KIRKBY, Thomas I, of Kingston-upon-Hull, Yorks.

Published in The History of Parliament: the House of Commons 1386-1421, ed. J.S. Roskell, L. Clark, C. Rawcliffe., 1993
Available from Boydell and Brewer

Family and Education

Offices Held

Bailiff, Kingston-upon-Hull Mich. 1391-2, 1409-10.1

Commr. to make arrests, Kingston-upon-Hull July, Dec. 1394; of inquiry, Yorks. Dec. 1395 (wreck at Bridlington).

Mayor of the Staple at Kingston-upon-Hull, date unknown.2

Biography

Kirkby was a member of the mercantile community of Hull, with a particular interest in the export of cloth and wool, which he shipped regularly from the port from 1381 onwards. On at least one occasion, in 1386, he was shipwrecked in the treacherous waters of the Humber while sailing for Holland with a group of English merchants. Their valuable cargo was arrested by one John Frank of Holderness, and in December of that year Kirkby himself travelled to Westminster to present a petition for redress to the royal council and act as spokesman for his associates.3 He appears to have been on friendly terms with the vicar of the chapel of Holy Trinity, Hull, who chose him, in July 1388, to act as one of his executors. Three years later he assumed office as town bailiff, and was thus able to return himself to the Parliament of November 1391. It is unlikely that he had to bring much, if any, pressure to bear upon the electorate, since he went on to serve at least seven more times as a parliamentary burgess, and must have been a popular choice. We do not know exactly when he was made mayor of the Staple of Hull, but by July 1394 he was sufficiently well regarded by the government to be appointed to the first of three royal commissions. In the following year he offered securities in Chancery on behalf of a follower of Sir Thomas Talbot who had been imprisoned ‘for various evildoings’; and, somewhat later, in 1403, he acted as an attorney for the delivery of land in Denton Lane, Hull.

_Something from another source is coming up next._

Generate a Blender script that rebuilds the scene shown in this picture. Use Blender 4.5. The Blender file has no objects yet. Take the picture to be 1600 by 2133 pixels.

Little else is known of his more personal affairs from then onwards, although he continued to be involved in local matters until 1411, the date of his last Parliament. A clerk named Thomas Kirkby, who was active in Hull in the 1430s and had dealings with the wealthy merchant, Robert Holme II*, and his family, may possibly have been his son.4

Ref Volumes: 1386-1421

Author: C.R.

Notes

  • 1. C143/414/2; C219/9/8; E368/165, 183.
  • 2. C267/6/98. The certificate of his election is undated.
  • 3. E122/59/7, 24; SC8/300/14955; Yorks. Arch. Soc. Rec. Ser. lxiv. 19.
  • 4. Test. Ebor. i. 128; C219/9/8; Cal. Hull Deeds ed. Stanewell, D195; CCR, 1392-6, p. 334; 1435-41, pp. 40, 123.